Quantum Monte Carlo study of molecular polarization and antiferroelectric ordering in squaric acid crystals

Effects of geometrical frustration and quantum fluctuation are theoretically investigated for the proton ordering in a quasi-two-dimensional hydrogen-bonded system, namely a squaric acid crystal. We elucidate the phase diagram for an effective model, the transverse-field Ising model on a frustrated checkerboard lattice, by using quantum Monte Carlo simulation. A crossover to a liquidlike paraelectric state with well-developed molecular polarizations is identified, distinguishably from long-range ordering. The emergence of long-range order from the liquidlike state exhibits peculiar aspects originating from the lifting of quasimacroscopic degeneracy, such as colossal enhancement of the transition temperature and a vanishingly small anomaly in the specific heat.

Figure 1

(a) Schematic picture of a layer of H${}_2$SQ molecules. The dashed lines represent hydrogen bonds connecting C${}_4$O${}_4$ units, and small circles on the bonds show protons. (b) Pseudospin representation of the proton displacement in (a). $J_1$, $J_2$, and $J_3$ denote the interactions in Eq. (1). (c) An example of intermediate liquidlike states in which every molecule bears a polarization but the system is globally disordered. (d) A ferroelectrically ordered state. In (c) and (d), the bold arrows in the center of the plaquettes represent the molecular polarizations. See the text for details.

Figure 2

QMC results of (a),(e) $P$ and ${\chi }_P$ (${\chi }_P$ is divided by 1000 and 500, respectively); (b),(f) $\rho$ and ${\chi }_{\rho }$; and (c),(g) $C/T$ for the system sizes $N=4L^2$ ranging from $L=24$ to 36. The data are at (a)–(c) $J_3=0.002$ and (e)–(g) $J_3=0.004$. (d) and (h) show the Binder parameter of $P$ in the vicinity of $T_c$ for $J_3=0.002$ and $0.004$, respectively.
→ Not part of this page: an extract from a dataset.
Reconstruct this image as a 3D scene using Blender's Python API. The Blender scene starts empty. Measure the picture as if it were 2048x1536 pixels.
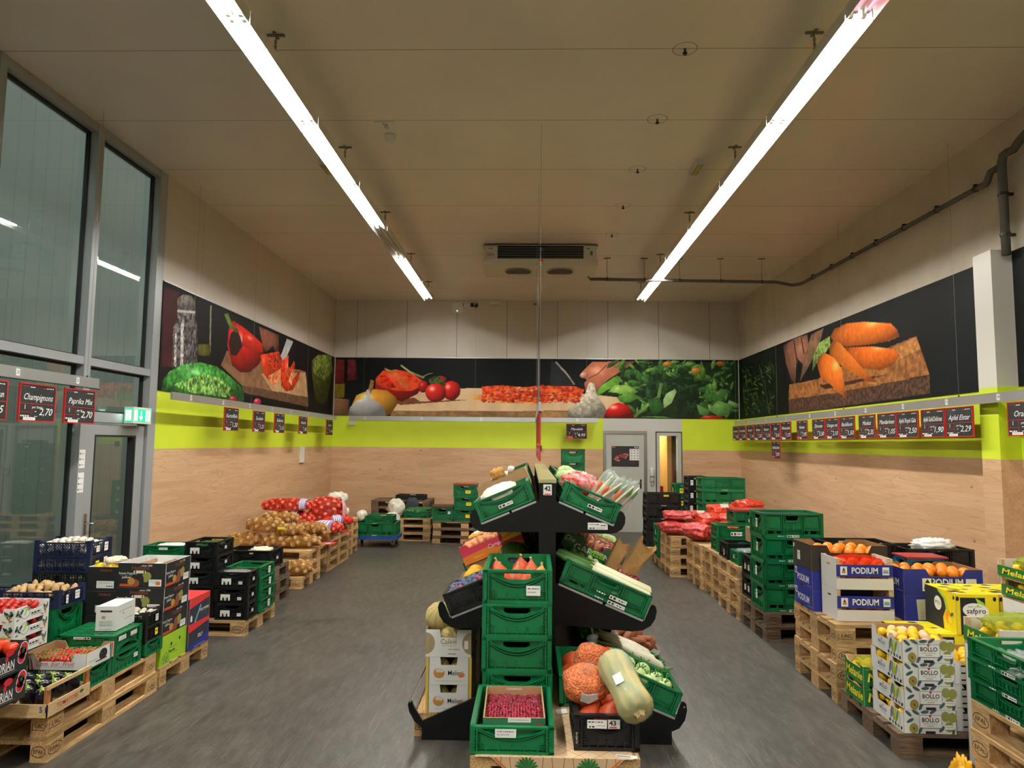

Insets of (c),(g) show the low-$T$ behaviors of $C/T$. All the results are calculated at $J_2=2$ along the axis with $\Gamma /T=\tan (\pi /6)$. See the text for details.

Figure 3

$T$ dependences of (a) $P$ and $\rho$, and (b) ${\chi }_P/2000$ and ${\chi }_{\rho }$, measured along various $\Gamma /T$. $\Gamma /T$ is parametrized by $\theta$ (degree) with $\Gamma /T=\tan \theta$. All the results are calculated at $J_2=2$ and $J_3=0.002$ for $N=4\times {36}^2$ sites.

Figure 4

Phase diagrams obtained for varying $J_3$. Each diagram for (a)–(d) corresponds to $J_3=0$, 0.002, 0.004, and 0.008, respectively. The solid circles show $T_c$ obtained by the Binder parameter of $P$ and triangular (square) points are $T^{*}$ evaluated from $C/T$ (${\chi }_{\rho }$). The dotted line shows the phase boundary of the ordered state and the paraelectric state, and the intermediate state is assigned as the region between $T_{{\chi }_{\rho }}^{*}$ and $T_c$. The gradation shows the intensity of $\rho$.